— Впрочем, все это вполне естественно, — продолжал Станиславский. — Когда человеку перевалило даже за тридцать, а тем более за сорок (а такого возраста артистов в Большом театре много), трудно перестраиваться заново. За исключением Шаляпина, вас, который всегда был «сам себе режиссером», да еще нескольких человек, все, конечно, нуждаются в активной помощи режиссера. И я решил опереться на молодежь. Из семьи Большого театра самые талантливые и самые горячие мои приверженцы — это К. Е. Антарова и М. Г. Гукова. Обе талантливые, способные как актрисы, с великолепными голосами. Ну, а результаты наших стараний вы, Леонид Витальевич, видели.
Собинов действительно так заинтересовался студией, что кое-как выкроил свободное время и побывал на первых открытых концертах, с которыми выступила Оперная студия.

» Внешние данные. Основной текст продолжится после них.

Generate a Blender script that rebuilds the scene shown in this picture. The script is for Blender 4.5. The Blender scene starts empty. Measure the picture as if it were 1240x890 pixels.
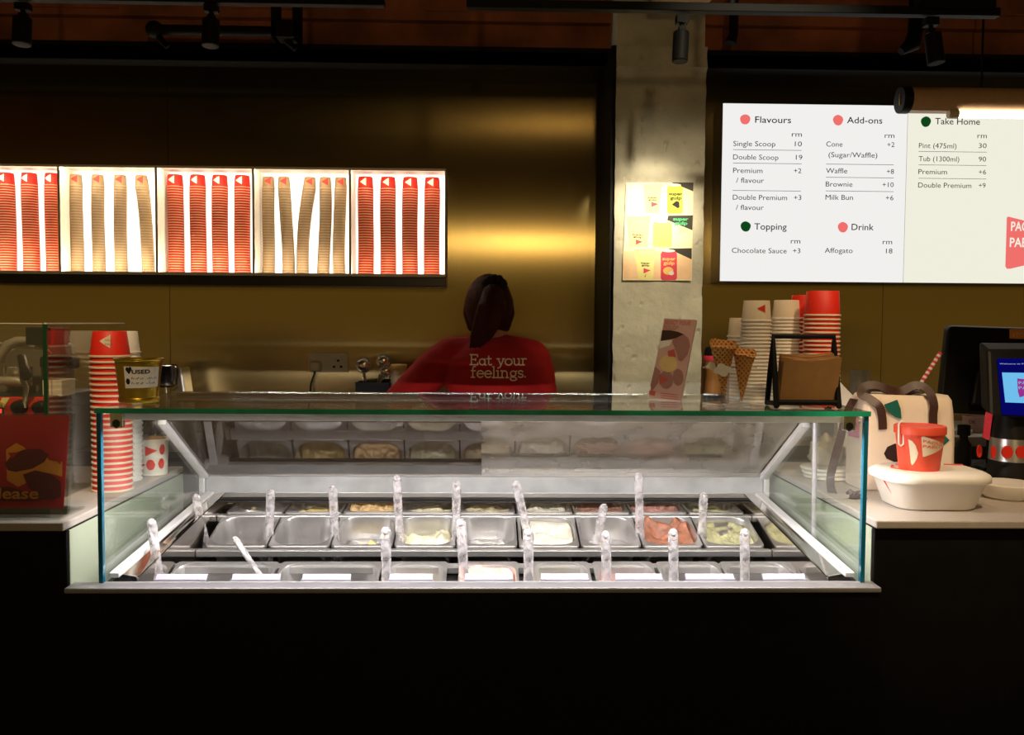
import bpy, bmesh, math, random
from mathutils import Vector, Matrix, noise
from mathutils.bvhtree import BVHTree
random.seed(7)
PI = math.pi
scene = bpy.context.scene
col = scene.collection

# ------------------------------------------------------------------ camera, world, lights, exposure
FPX = 1100.0
CAM = Vector((0, 0, 1.42))
YAW, PITCH, ROLL = math.atan(30 / FPX), math.atan(55 / FPX), 0.007
_f = Vector((math.sin(YAW) * math.cos(PITCH), math.cos(YAW) * math.cos(PITCH), -math.sin(PITCH)))
_r0 = Vector((math.cos(YAW), -math.sin(YAW), 0))
_u0 = _r0.cross(_f)
_r = _r0 * math.cos(ROLL) + _u0 * math.sin(ROLL)
_u = _u0 * math.cos(ROLL) - _r0 * math.sin(ROLL)
cam_data = bpy.data.cameras.new('camera')
cam_data.sensor_fit = 'HORIZONTAL'
cam_data.sensor_width = 36
cam_data.lens = 36 * FPX / 1240
cam_data.clip_start = 0.05
cam = bpy.data.objects.new('camera', cam_data)
col.objects.link(cam)
M = Matrix((_r, _u, -_f)).transposed().to_4x4()
M.translation = CAM
cam.matrix_world = M
scene.camera = cam

world = bpy.data.worlds.new('night_interior')
scene.world = world
world.use_nodes = True
_nt = world.node_tree                      # the dim shop behind the viewer: warm glow low down, dark ceiling above
_tc = _nt.nodes.new('ShaderNodeTexCoord')
_sx = _nt.nodes.new('ShaderNodeSeparateXYZ')
_mr = _nt.nodes.new('ShaderNodeMapRange')
_mr.inputs['From Min'].default_value = -0.20
_mr.inputs['From Max'].default_value = 0.40
_cr = _nt.nodes.new('ShaderNodeValToRGB')
for _k, (_p, _c) in enumerate(((0.0, (0.07, 0.045, 0.022)), (0.30, (0.15, 0.098, 0.030)), (0.42, (0.105, 0.068, 0.015)), (0.57, (0.014, 0.0040, 0.0008)), (1.0, (0.008, 0.0014, 0.0002)))):
    _e = _cr.color_ramp.elements[_k] if _k < 2 else _cr.color_ramp.elements.new(_p)
    _e.position = _p
    _e.color = _c + (1,)
_nt.links.new(_tc.outputs['Generated'], _sx.inputs[0])
_nt.links.new(_sx.outputs['Z'], _mr.inputs['Value'])
_nt.links.new(_mr.outputs[0], _cr.inputs[0])
_nt.links.new(_cr.outputs[0], _nt.nodes['Background'].inputs['Color'])
_nt.nodes['Background'].inputs['Strength'].default_value = 1.0

vs = scene.view_settings
vs.view_transform = 'Standard'
vs.look = 'None'
vs.exposure = 0.0
vs.gamma = 1.0
vs.use_curve_mapping = False


def P(px, py, d):
    """The place point that the photograph shows at pixel (px, py), at depth y = d."""
    v = _f * FPX + _r * (px - 620) - _u * (py - 445)
    return CAM + v * (d / v.y)


def aim(o, target):
    d = Vector(target) - o.location
    o.rotation_euler = d.to_track_quat('-Z', 'Y').to_euler()


def lamp(name, kind, loc, target, energy, color, **kw):
    l = bpy.data.lights.new(name, kind)
    l.energy = energy
    l.color = color
    for k, v in kw.items():
        setattr(l, k, v)
    o = bpy.data.objects.new(name, l)
    col.objects.link(o)
    o.location = loc
    if target is not None:
        aim(o, target)
    return o


WARM = (1.0, 0.70, 0.38)
# LED strip inside the display case (under the front edge of the glass top)
lamp('case_led_light', 'AREA', (0, 2.055, 1.192), (0, 2.15, 0.82), 17.5, (1.0, 0.925, 0.93), shape='RECTANGLE', size=1.62, size_y=0.025)
# track spots: one hangs before the pillar, the others light counter and shop from the ceiling
SPOT_A = P(826, 76, 2.45)
lamp('pillar_spot_light', 'SPOT', SPOT_A, P(786, 256, 3.27), 95, (1.0, 0.87, 0.62), spot_size=math.radians(29), spot_blend=1.0, shadow_soft_size=0.03)
lamp('pillar_flood_light', 'SPOT', (0.95, 0.7, 2.95), P(797, 330, 3.27), 225, (1.0, 0.86, 0.60), spot_size=math.radians(23), spot_blend=1.0, shadow_soft_size=0.03)
lamp('till_spot_light', 'SPOT', (1.05, 0.8, 2.9), P(1110, 560, 2.25), 125, (1.0, 0.74, 0.45), spot_size=math.radians(30), spot_blend=0.9, shadow_soft_size=0.04)
lamp('counter_spot_light', 'SPOT', (0.55, 1.72, 2.95), (0.74, 2.27, 1.33), 38, (1.0, 0.76, 0.48), spot_size=math.radians(44), spot_blend=0.9, shadow_soft_size=0.03)
lamp('coffee_spot_light', 'SPOT', (-0.75, 1.15, 2.9), P(75, 480, 2.4), 105, (1.0, 0.72, 0.40), spot_size=math.radians(26), spot_blend=0.9, shadow_soft_size=0.04)
lamp('shop_spot_light', 'SPOT', (0.50, 0.5, 2.93), (0.2, 3.75, 1.3), 2.5, (1.0, 0.66, 0.30), spot_size=math.radians(50), spot_blend=1.0, shadow_soft_size=0.06)
lamp('shop_pendant_light', 'POINT', (0.26, -1.0, 2.16), None, 26.0, (1.0, 0.72, 0.34), shadow_soft_size=0.05)


# ------------------------------------------------------------------ materials
def lin(c):
    return tuple((x / 12.92 if x <= 0.04045 else ((x + 0.055) / 1.055) ** 2.4) for x in c)


def rgb(r, g, b):
    return lin((r / 255, g / 255, b / 255))


def nodes(name):
    m = bpy.data.materials.new(name)
    m.use_nodes = True
    nt = m.node_tree
    return m, nt, nt.nodes['Principled BSDF'], nt.nodes['Material Output']


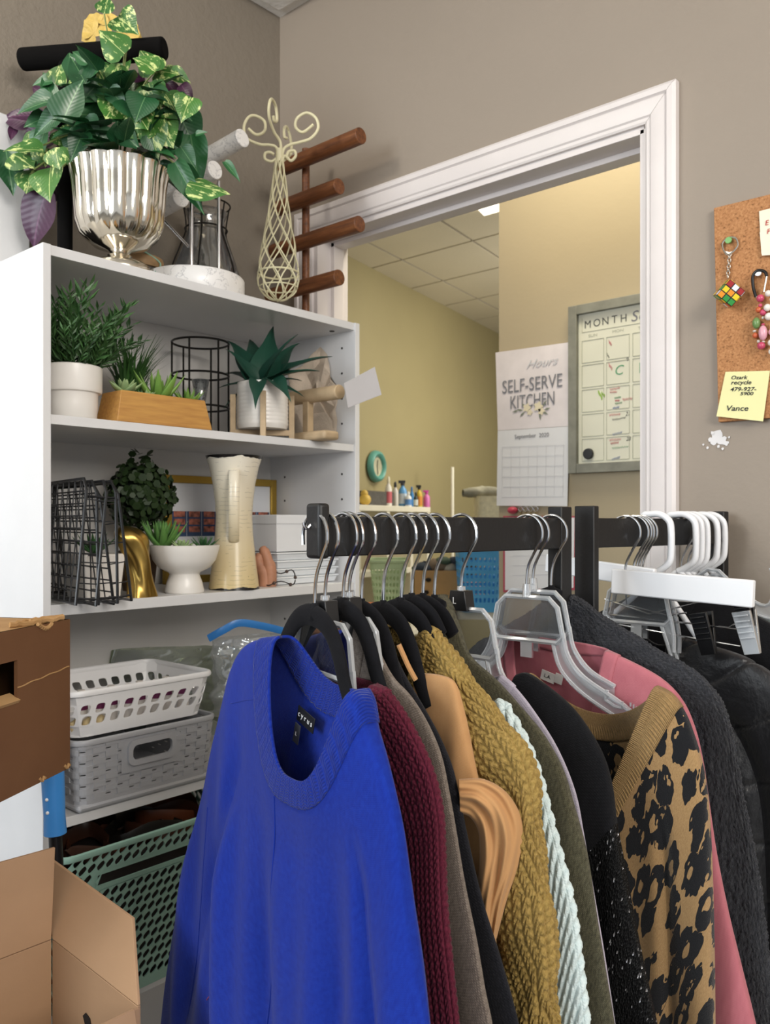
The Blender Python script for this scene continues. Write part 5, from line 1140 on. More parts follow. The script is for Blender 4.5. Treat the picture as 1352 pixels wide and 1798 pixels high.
garment('shirt', 'dark green shirt just showing at the right edge of the rear rack', 'shirt', hj3, None, cloth('dark_green_jersey', '20503a', '2c6448', .002, .002, .3), t=.012, sz=[(.03, hj3.zb-.03), (.07, hj3.zb-.045), (.14, hj3.zb-.075), (.22, hj3.zb-.115), (.25, hj3.zb-.2), (.26, hj3.zb-.5)], neckF=.05, neckB=.01, fold=.003, M=60, N=90, seed=23, grp='dark garments on the rear rack')
# ================================================================ CARDBOARD BOXES AND BLUE HANDLE AT THE LEFT
def cardboard(name, a, b):
    m = NT(name); c = m.coord(); st = m.n('ShaderNodeMapping', i_Scale=(1, 1, 1.6)); m.l(c, st.inputs[0]); n = m.noise(st.outputs[0], 7, 5)
    m.set(Base_Color=m.ramp(n, [(.3, rgb(a)), (.7, rgb(b))]), Roughness=.8, Specular_IOR_Level=.2); m.bump(m.noise(st.outputs[0], 140, 3), .10, .001); return m.m
M_cb1, M_cb2, M_edge = cardboard('brown_cardboard', '694830', '725036'), cardboard('pale_cardboard', 'a88768', 'b08e6e'), cardboard('torn_cardboard', 'a07a4e', 'bb9668')
M_dk = mat('hole_shade_dark', '1c130c', .9)  # dark colour standing in for the shade inside hand openings
tb0 = at(123, 1087, 1.2); zt, zb_ = tb0.z, at(118, 1348, 1.2).z
g = (FW*cos(radians(12))+RT*sin(radians(12))); mm_ = RT*cos(radians(12))-FW*sin(radians(12)); Q = lambda t, z, w=0.: V((tb0.x, tb0.y, 0))-g*t-mm_*w+Z*z
cbx = thing('cardboard_box', 'closed brown cardboard box with torn top edge and hand hole at far left', 'box', Q(.22, zb_, .15))
th0, th1, hz0, hz1 = .118, .215, at(6, 1230, 1.08).z, at(6, 1160, 1.08).z; LNG = .45; fm = MB()
for (t0, t1, z0, z1) in ((0, th0, zb_, zt), (th1, LNG, zb_, zt), (th0, th1, zb_, hz0), (th0, th1, hz1, zt)):
    fm.hexa([Q(t0, z0, .005), Q(t1, z0, .005), Q(t1, z0), Q(t0, z0)], [Q(t0, z1, .005), Q(t1, z1, .005), Q(t1, z1), Q(t0, z1)])
fm.build('side_wall', M_cb1, cbx)
MB().hexa([Q(0, zb_, .3), Q(LNG, zb_, .3), Q(LNG, zb_, .295), Q(0, zb_, .295)], [Q(0, zt, .3), Q(LNG, zt, .3), Q(LNG, zt, .295), Q(0, zt, .295)]).build('side_wall', M_cb1, cbx)
for t in (0.0, LNG-.005): MB().hexa([Q(t, zb_, .295), Q(t+.005, zb_, .295), Q(t+.005, zb_, .005), Q(t, zb_, .005)], [Q(t, zt, .295), Q(t+.005, zt, .295), Q(t+.005, zt, .005), Q(t, zt, .005)]).build('end_wall', M_cb1, cbx)
for z in (zb_, zt-.004): MB().hexa([Q(0, z, .3), Q(LNG, z, .3), Q(LNG, z, 0.001), Q(0, z, .001)], [Q(0, z+.004, .3), Q(LNG, z+.004, .3), Q(LNG, z+.004, .001), Q(0, z+.004, .001)]).build('top_flap' if z > 1 else 'bottom', M_edge if z > 1 else M_cb1, cbx)
sl = MB(); pts = [Q(t, hz0+.010+.0006*sin(t*160)+(.014-.07*t), -.0004) for t in np.linspace(.003, th0+.0, 22)]; sl.tube(pts, .0009, 5); sl.build('score_line', M_edge, cbx)
tr = MB()                                                                    # torn strips along the top far edge
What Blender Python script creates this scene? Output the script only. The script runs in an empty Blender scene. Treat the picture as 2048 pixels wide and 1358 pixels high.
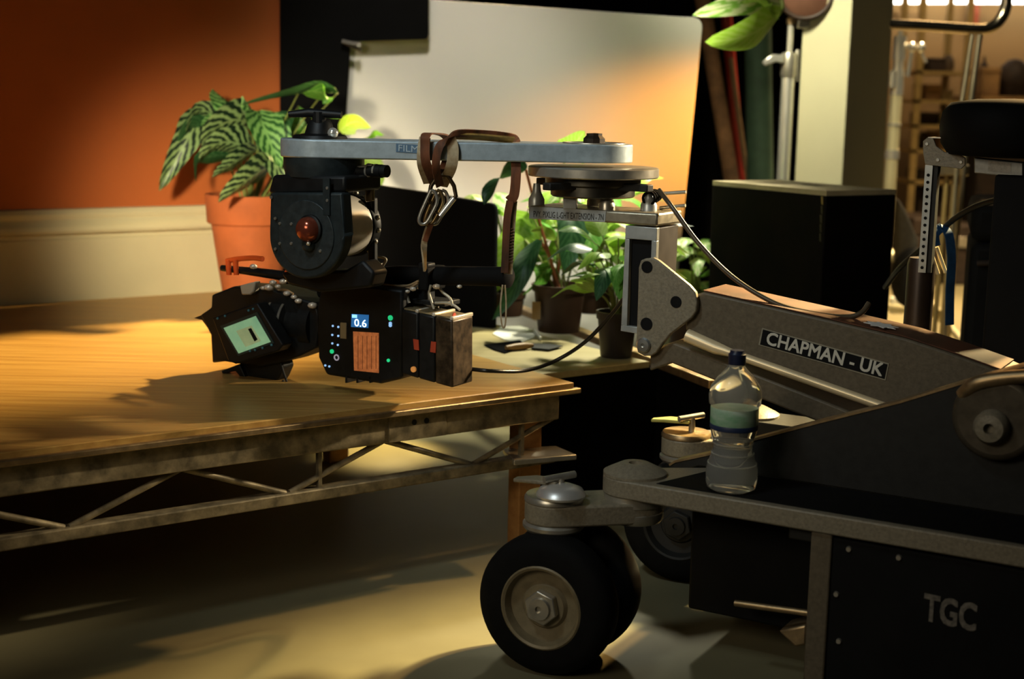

Это были, собственно, спектакли-концерты. Концертная эстрада изображала уютную, красиво обставленную гостиную. Совершенно естественно, как если бы это происходило в кругу собравшихся друзей, артисты подходили к роялю и в свободных позах, в костюмах и гриме, Специально подобранных в соответствии с исполняемыми произведениями, пели, обращаясь то к публике, то к сидящим на сцене артистам. Оперные отрывки показывались в костюмах и декорациях. То, что увидел Собинов, было по-настоящему талантливо. Чрезвычайной выразительности и психологической правды удалось достичь Станиславскому-режиссеру в сцене из оперы Римского-Корсакова «Вера-Шелога». Монолог Веры в исполнении певицы звучал с потрясающей искренностью и буквально заворожил зрительный зал.
О форме спектаклей-концертов тогда много говорили, но почему-то это нововведение Станиславского так и не закрепилось на нашей сцене.
А немного позже студия показала свой первый спектакль — «Вертер». Сидя в зрительном зале, Собинову невольно вспомнилась постановка этой оперы на сцене Большого театра, когда он пел Вертера.
Молодые артисты сумели почувствовать теплоту и искренность лучшей оперы Масснэ. Превосходное оформление художника В. А. Симова создавало верный поэтический фон спектакля. Все мизансцены были строго продуманы и предельно естественно, без излишних подробностей раскрывали действие. В первом действии Собинова, помимо декорации, очаровали дети, живые и веселые, которые пели и шалили так, как делали бы это и дома. Леонид Витальевич невольно позавидовал студийцам.
…Кончилось первое действие. Собинов сидел в задумчивости. Да, именно так И он толковал партитуру Масснэ: любовь Вертера и Шарлотты вспыхивает с первого взгляда, естественно и просто, как это часто случается в молодые годы, и ничего «фатально предначертанного» сюда вносить не следует. Очень верный штрих (опять-таки в плане его личного решения) — отчужденность Вертера в момент последней встречи с Шарлоттой: ведь он пришел в этот дом для того, чтобы умереть… Что и говорить, молодежи повезло. Это ведь счастье работать с таким режиссером, как Станиславский.
Успехи студийцев заражали Собинова новой энергией. Хотелось горы свернуть. Однако совмещать огромную административную работу с выступлениями оказалось невозможно. В тот день, когда Собинов готовился к спектаклю, он как бы «выключался» из всех обыденных дел и забот. Но обязанности директора были не таковы, чтобы от них можно было спрятаться хотя бы на один день. То и дело раздавались телефонные звонки, разные люди упорно добивались разговора, ссылаясь на неотложность дел. Телефонный разговор влек за собой другие звонки — распоряжения. Иногда дела оказывались действительно неотложные и требовали личного присутствия директора. День разбивался, творческое настроение рассеивалось. Артист жестоко страдал, приходя на спектакль в «несобранном» виде. Отыгрываться на творческой инерции он не любил и считал это, со своей стороны, преступлением. Так продолжаться дальше не могло, и Собинов подал в отставку.
Письмо М. Н. Ермоловой — Л. В. Собинову.
Просьба артиста была удовлетворена. Вот что писал по этому поводу А. В. Луначарский:
«Я ни на одну минуту не могу сказать ничего плохого о Собинове, как о директоре, наоборот, я с величайшим удовольствием вспоминаю его работу и наши тогдашние отношения. Леонид Витальевич ушел в эту работу, с напряженным вниманием относился ко всем трудным проблемам, которые тогдашнее (1921 г.) чрезвычайно тяжелое положение театров создавало на каждом шагу. Заботился он и о здании театра, внушавшем тогда опасения, и, пожалуй, его энергии больше, чем чему-либо другому, обязаны мы тем, что многие неотложные меры в этом отношении были вовремя приняты… Если я не считаю ошибкой со стороны Наркомпроса, профсоюза и самого Леонида Витальевича уход его с поста директора, то только потому, что мы взамен приобрели необыкновенного артиста».